As we were paying our bill (12 egyptian pounds, or 2.16 dollars, including tip), I noticed a couple of gentlemen playing dominos near us, and I asked Magdy to inquire if I could take a couple of photos. They agreed, and to my delight it started an avalanche of others who wanted their photos taken.

By 3 p.m., I was back in the lobby of the Hilton. I had an hour and a half to myself before Magdy's return at 5:30. I took the elevator up to the 5th floor, thinking that I would sit by the pool, have a drink, and continue my trip notes. No sooner had I sat down and ordered a drink than a couple of Saudi women showed up with a gaggle of kids. Dressed in immaculate black burkas with thousand-dollar high heels peeking out the bottom, their charges began an assault on the placid water of the pool. I waved the waiter over, paid my bill, and then headed back to my room. The joyful splashing had been too much for me.
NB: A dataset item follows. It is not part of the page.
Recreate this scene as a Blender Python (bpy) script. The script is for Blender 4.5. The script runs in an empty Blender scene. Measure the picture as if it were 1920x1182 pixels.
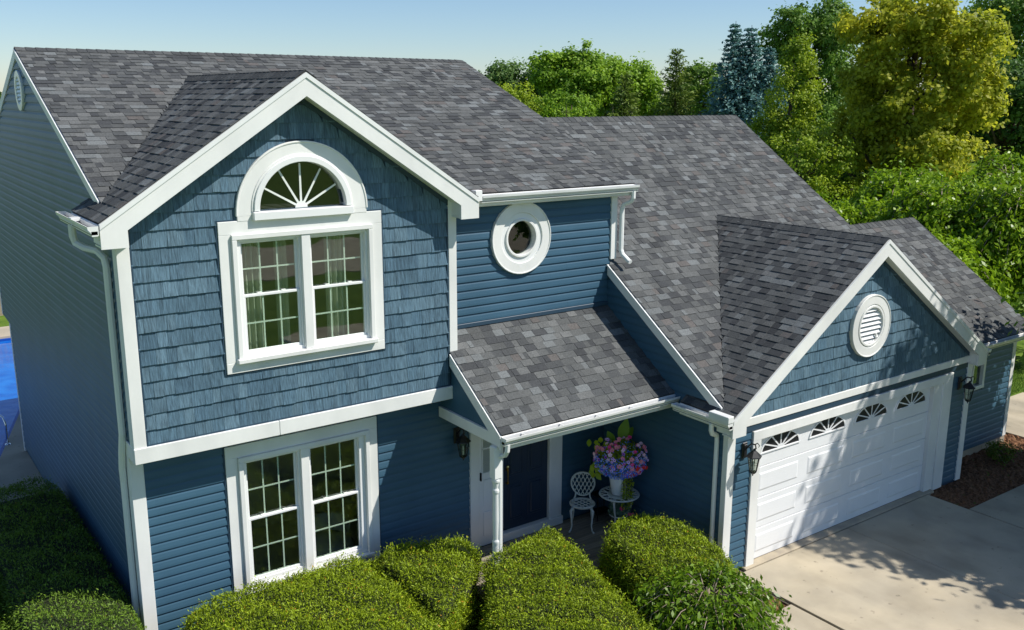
import bpy, math, random
import numpy as np
from mathutils import Vector, Matrix
random.seed(7); RNG = np.random.default_rng(11)
R = math.radians
scene = bpy.context.scene
COL = scene.collection

# ------------------------------------------------------------------ camera
cam = bpy.data.cameras.new('camera'); camo = bpy.data.objects.new('camera', cam); COL.objects.link(camo)
CAM = Vector((-2.612, -11.574, 7.321)); FPX = 1770.66
ya, pi_, ro = R(35.629), R(-13.032), R(.173)
FW = Vector((math.sin(ya)*math.cos(pi_), math.cos(ya)*math.cos(pi_), math.sin(pi_)))
RT = Vector((math.cos(ya), -math.sin(ya), 0)); UP = RT.cross(FW)
RT, UP = RT*math.cos(ro)+UP*math.sin(ro), UP*math.cos(ro)-RT*math.sin(ro)
camo.matrix_world = Matrix(((RT.x, UP.x, -FW.x, CAM.x), (RT.y, UP.y, -FW.y, CAM.y), (RT.z, UP.z, -FW.z, CAM.z), (0, 0, 0, 1)))
cam.sensor_width = 36; cam.lens = 36*FPX/1920; cam.clip_end = 3000; cam.clip_start = .1
scene.camera = camo

# ------------------------------------------------------------------ sky, sun, exposure
SUN = Vector((1.1, -1.0, 1.72)).normalized()          # towards the sun
w = bpy.data.worlds.new('World'); scene.world = w; w.use_nodes = True
nt = w.node_tree; bg = nt.nodes['Background']
sky = nt.nodes.new('ShaderNodeTexSky'); sky.sky_type = 'NISHITA'; sky.sun_disc = False
sky.sun_elevation = math.asin(SUN.z); sky.sun_rotation = math.atan2(SUN.x, SUN.y)
sky.altitude = 300; sky.air_density = 1.0; sky.dust_density = .2; sky.ozone_density = 6.0
nt.links.new(sky.outputs[0], bg.inputs[0]); bg.inputs[1].default_value = .095
sl = bpy.data.lights.new('sun', 'SUN'); sl.energy = 4.6; sl.angle = R(.53); sl.color = (1, .955, .88)
so = bpy.data.objects.new('sun', sl); COL.objects.link(so)
so.rotation_euler = SUN.to_track_quat('Z', 'Y').to_euler()
vs = scene.view_settings; vs.view_transform = 'Standard'; vs.look = 'None'; vs.exposure = .36; vs.gamma = 1.0; vs.use_curve_mapping = False

# ------------------------------------------------------------------ materials
def mat(name, c1, c2=None, rough=.6, scale=(6, 6, 6), detail=4, bump=0, bscale=None, spec=.4, attr=None, c3=None, dirt=0, spots=0, transl=0, metal=0, lo=.35, hi=.65):
    m = bpy.data.materials.new(name); m.use_nodes = True; t = m.node_tree; N = t.nodes; L = t.links
    b = N['Principled BSDF']; b.inputs['Roughness'].default_value = rough; b.inputs['Metallic'].default_value = metal
    b.inputs['Specular IOR Level'].default_value = spec
    geo = N.new('ShaderNodeNewGeometry')
    def vec(s):
        mp = N.new('ShaderNodeMapping'); mp.inputs['Scale'].default_value = s
        L.new(geo.outputs['Position'], mp.inputs['Vector']); return mp.outputs[0]
    def noise(s, d=detail):
        n = N.new('ShaderNodeTexNoise'); n.inputs['Scale'].default_value = 1; n.inputs['Detail'].default_value = d
        L.new(vec(s), n.inputs['Vector']); return n.outputs[0]
    col = None
    if attr:
        a = N.new('ShaderNodeAttribute'); a.attribute_name = attr; col = a.outputs['Color']
        if c2 is not None:                     # a tone in 0..1 picks between two or three colours
            r = N.new('ShaderNodeValToRGB'); r.color_ramp.elements[0].color = (*c1, 1); r.color_ramp.elements[1].color = (*c2, 1)
            if c3:
                e = r.color_ramp.elements.new(.93); e.color = (*c2, 1); r.color_ramp.elements[2].color = (*c3, 1)
            L.new(a.outputs['Fac'], r.inputs[0]); col = r.outputs[0]
        if scale:
            n = noise(scale); mr = N.new('ShaderNodeMapRange'); mr.inputs[1].default_value = .3; mr.inputs[2].default_value = .7
            mr.inputs[3].default_value = lo; mr.inputs[4].default_value = hi; L.new(n, mr.inputs[0])
            mx = N.new('ShaderNodeMix'); mx.data_type = 'RGBA'; mx.blend_type = 'MULTIPLY'; mx.inputs[0].default_value = 1
            cb = N.new('ShaderNodeCombineColor')
            for k in range(3): L.new(mr.outputs[0], cb.inputs[k])
            L.new(col, mx.inputs[6]); L.new(cb.outputs[0], mx.inputs[7]); col = mx.outputs[2]
    elif c2 is not None:
        r = N.new('ShaderNodeValToRGB'); r.color_ramp.elements[0].color = (*c1, 1); r.color_ramp.elements[1].color = (*c2, 1)
        r.color_ramp.elements[0].position = lo; r.color_ramp.elements[1].position = hi
        L.new(noise(scale), r.inputs[0]); col = r.outputs[0]
    if col is None:
        rgb = N.new('ShaderNodeRGB'); rgb.outputs[0].default_value = (*c1, 1); col = rgb.outputs[0]
    if dirt:                                    # irregular weather stains
        n = noise((1.3, 1.3, .7), 6); mr = N.new('ShaderNodeMapRange'); mr.inputs[1].default_value = .42; mr.inputs[2].default_value = .72
        mr.inputs[3].default_value = 1; mr.inputs[4].default_value = 1-dirt; L.new(n, mr.inputs[0])
        mx = N.new('ShaderNodeMix'); mx.data_type = 'RGBA'; mx.blend_type = 'MULTIPLY'; mx.inputs[0].default_value = 1
        cb = N.new('ShaderNodeCombineColor')
        for k in range(3): L.new(mr.outputs[0], cb.inputs[k])
        L.new(col, mx.inputs[6]); L.new(cb.outputs[0], mx.inputs[7]); col = mx.outputs[2]
    if spots:                                   # oil spots, leaf tannin and tyre scuffs
        for sc_, a0, a1, f in (((1.1, .35, 1), .56, .70, .22), ((7, 7, 7), .66, .74, .35), ((.5, .5, .5), .5, .66, .16)):
            n = noise(sc_, 3); mr = N.new('ShaderNodeMapRange'); mr.inputs[1].default_value = a0; mr.inputs[2].default_value = a1; mr.inputs[3].default_value = 1; mr.inputs[4].default_value = 1-f*spots; L.new(n, mr.inputs[0])
            mx = N.new('ShaderNodeMix'); mx.data_type = 'RGBA'; mx.blend_type = 'MULTIPLY'; mx.inputs[0].default_value = 1; cb_ = N.new('ShaderNodeCombineColor')
            for k in range(3): L.new(mr.outputs[0], cb_.inputs[k])
            L.new(col, mx.inputs[6]); L.new(cb_.outputs[0], mx.inputs[7]); col = mx.outputs[2]
    L.new(col, b.inputs['Base Color'])
    if bump:
        bn = N.new('ShaderNodeBump'); bn.inputs['Strength'].default_value = bump; bn.inputs['Distance'].default_value = .02
        L.new(noise(bscale or scale, 5), bn.inputs['Height']); L.new(bn.outputs[0], b.inputs['Normal'])
    if transl:
        tr = N.new('ShaderNodeBsdfTranslucent'); L.new(col, tr.inputs[0]); mx = N.new('ShaderNodeMixShader'); mx.inputs[0].default_value = transl
        L.new(b.outputs[0], mx.inputs[1]); L.new(tr.outputs[0], mx.inputs[2]); L.new(mx.outputs[0], N['Material Output'].inputs[0])
    return m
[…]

I still had more than an hour until Magdy would be back to take me to Makattam Mountain, so I closed my eyes.

Makattam is an upscale suburb of Cairo. It's really more of a hill than a mountain, but it's a wonderful place to watch the sunset. We got there just before six and paid the concessionaires their fee to park and to sit at one of their plastic tables on the dirt pad that's under their control. I set up my tripod and the camera, attached the time advance, and ordered a Diet Coke for myself and a coffee for Magdy. The romantic feel and mild breezes make this area a sort of Islamic lovers lane, where young courting couples come to take in the beauty of the megalopolis spread out below them. Strolling hand in hand, they glance out lovingly at the broad expanse of colored lights that define the city and hide the struggles of its 17 million inhabitants.

Cairo Sunset from Mokattam Mountain from Ronald Dunlap on Vimeo.

Normally you can see the pyramids from here, but tonight it was overcast and I could just barely make out the silhouette of Khufu, so I had no hope that the camera could capture it. I was shooting a frame every minute and hoped for the best. Ahmet had invited us to his house this evening for dinner, so I only had until 7 p.m. to capture what I could.

At ten after seven, I collected my stuff and walked back to the car. Magdy tipped the concessionaire and pulled back onto the asphalt road. We left Makattam and headed down to Ahmet's house, which was just about 10 minutes away.

We got there at 7:30, after having a small problem finding his condo. We finally guessed correctly and were received with a warm welcome. Over the delicious spread of food his wife had laid out, we relived humorous stories of past mishaps and exploits. The proud father of many sons, he was a generous host.

I got back to the hotel just after 10, gathered up my things that needed to go to the laundry, bagged them up, and filled out the slip. I sat the bag by the front door, took half an hour to complete my equipment rituals, then sacked out.